A Lisp-like implementation written in C with some high-level portions bootstrapped in Leesp.

On Linux and Mac, simply use make to execute the recipe in the makefile, or

cc -std=c99 -Wall include/mpc/mpc.c main.c -ledit -lm -o leesp

On Windows

cc -std=c99 -Wall include/mpc/mpc.c main.c -o leesp

Leesp uses Polish Notation (prefix notation) for mathematical sequences.

leesp> + 5 3
8

leesp> - 8 2
6

leesp> * 3 5
15

leesp> / 8 4
2

leesp> + 4 (* 3 2) (- 9 (/ 12 2))
13

Leesp supports the standard comparison operators of >, <, >=, <=, ==, and !=. This will also be in polish notation, and comparison returns 1 when true and 0 when false.

leesp> > 1 2
0
leesp> < 1 2
1
leesp> == 1 2
0
leesp> != 1 2
1
leesp> <= 2 2
1

not

leesp> not true
0
leesp> not false
1

or

leesp> or true false
1
leesp> or false false
0

and

leesp> and true false
0
leesp> and true true
1

Lisp-like symbolic expressions. These are simply one or more expressions inside parentheses.

leesp> (+ 2 2)
4

Quoted expressions to mimic some functionality of Lisp macros. When evaluated, they are left as is and not handled by normal mechanisms. This allows code to be written, and be passed as data itself.

leesp> {+ 2 2}
{+ 2 2}

Strings are defined by using double quotes only.

leesp> "hello, world"
"hello, world"

Leesp has multiple built in functions that are always available, listed below in alphabetical order.

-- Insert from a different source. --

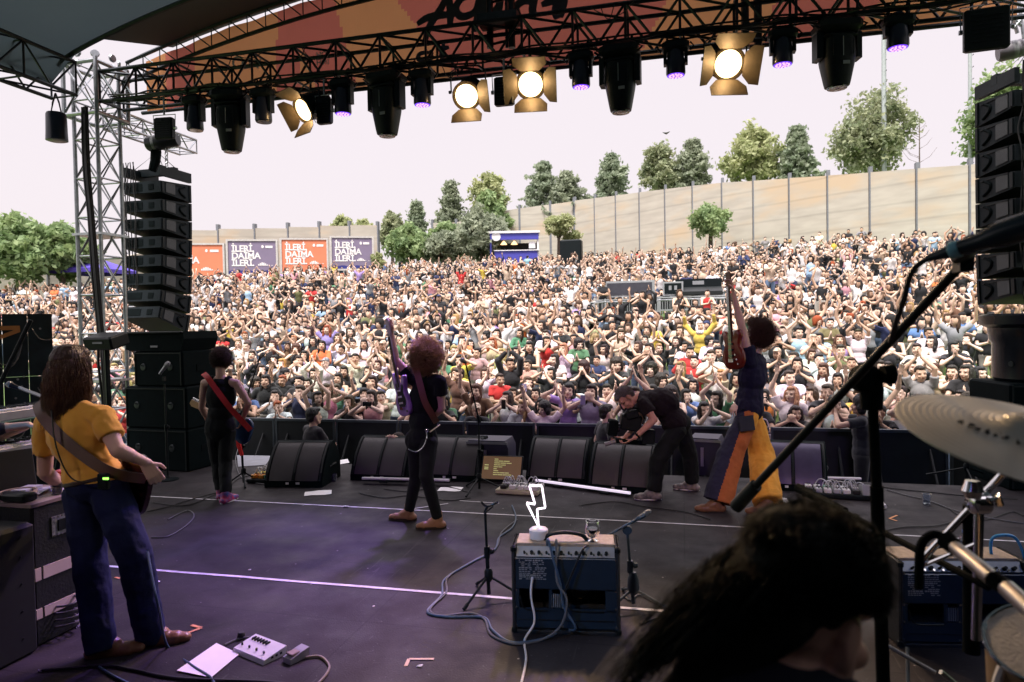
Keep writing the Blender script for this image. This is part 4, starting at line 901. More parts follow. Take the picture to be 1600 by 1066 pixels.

Takes a Q-Expressions and evaluates it as a S-Expression

leesp> eval {+ 1 2}
3

Define a variable

leesp> def {a} 2
()
leesp> a
2
leesp> def {b c} 3 4
()
leesp> + a b c 1
10

Takes a Q-Expression and returns a new Q-Expression containing only the first element

leesp> head {8 10 12}
{8}

Takes one or more Q-Expressions and returns a Q-Expressions of them joined together

leesp> join {1 2} {3 4}
{1 2 3 4}

Takes one ore more arguments and returns a new Q-Expression containing the arguments

leesp> list 1 2 3
{1 2 3}

Takes a Q-Expression and returns a new Q-Expression with the first element removed

leesp> tail {7 8 9}
{8 9}

Returns the length of a Q-Expression.

leesp> len {1 2 3 4 5}
5

Returns the first element from a Q-Expression

leesp> fst {1 2}
1

Applies to a function to each element in a Q-Expression, returning a new Q-Expression with the results

; multiply all values by 2
leesp> map (\ {x} {* x 2}) {1 2 3 4 5}
{2 4 6 8 10}

Takes a Q-Expression and a functional condition, and returns a new Q-Expression containing only the elements that match this condition

; return all integers greater than 0
leesp> filter (\ {x} {> x 0}) {5 8 -3 4 -12 0}
{5 8 4}

Returns the sum of all elements in a Q-Expression

leesp> sum {2 4 8}
14

Returns the product of all elements in a Q-Expression

leesp> product {2 4 8}
64

Takes a function and a Q-Expression of arguments, and calls the provided function with those arguments.

leesp> unpack + {1 2 3}
6

Takes a function and a variable list of arguments, and calls the provided function with a Q-Expression of those arguments.

leesp> pack head 1 2 3
1

The func keyword is used to define new functions. The first argument is a Q-Expression containing a name followed by any number of function arguments. The second argument is the function defintion.

leesp> func {multiply x y} {* x y}
()
leesp> multiply 2 4
8

Leesp functions support partial evaluation by providing less than all of the arguments.

leesp> def {double} (multiply 2)
()
leesp> double 8
16

Leesp supports if statements for basic control flow. Note, Leesp follows the C standard that all non-zero integers are truthy, so negative integers are still truthy. Only zero evaluates to false.

leesp> def {x y} 10 20
()
leesp> func {square_largest x y} {if (> x y) {* x x} {* y y}}
()
leesp> square_largest 10 20
400

select statements are also supported.

(func {month_day_suffix i} {
  select
    {(== i 1)  "st"}
    {(== i 2)  "nd"}
    {(== i 3)  "rd"}
    {otherwise "th"}
})

month_day_suffix 1
; "st"
month_day_suffix 2
; "nd"
month_day_suffix 3
; "rd"
month_day_suffix 8
; "th"

if statements allow the use of recursive functions due to conditional checking of a base case. Below is an example of creating a function len to determine the length of a list:

leesp> func {len x} {if (== x {}) {0} {+ 1 (len (tail x))}}
()
leesp> len {0 1 2 3 4}
5

As in Lisp, comments are defined by using ; and run to the end of the line.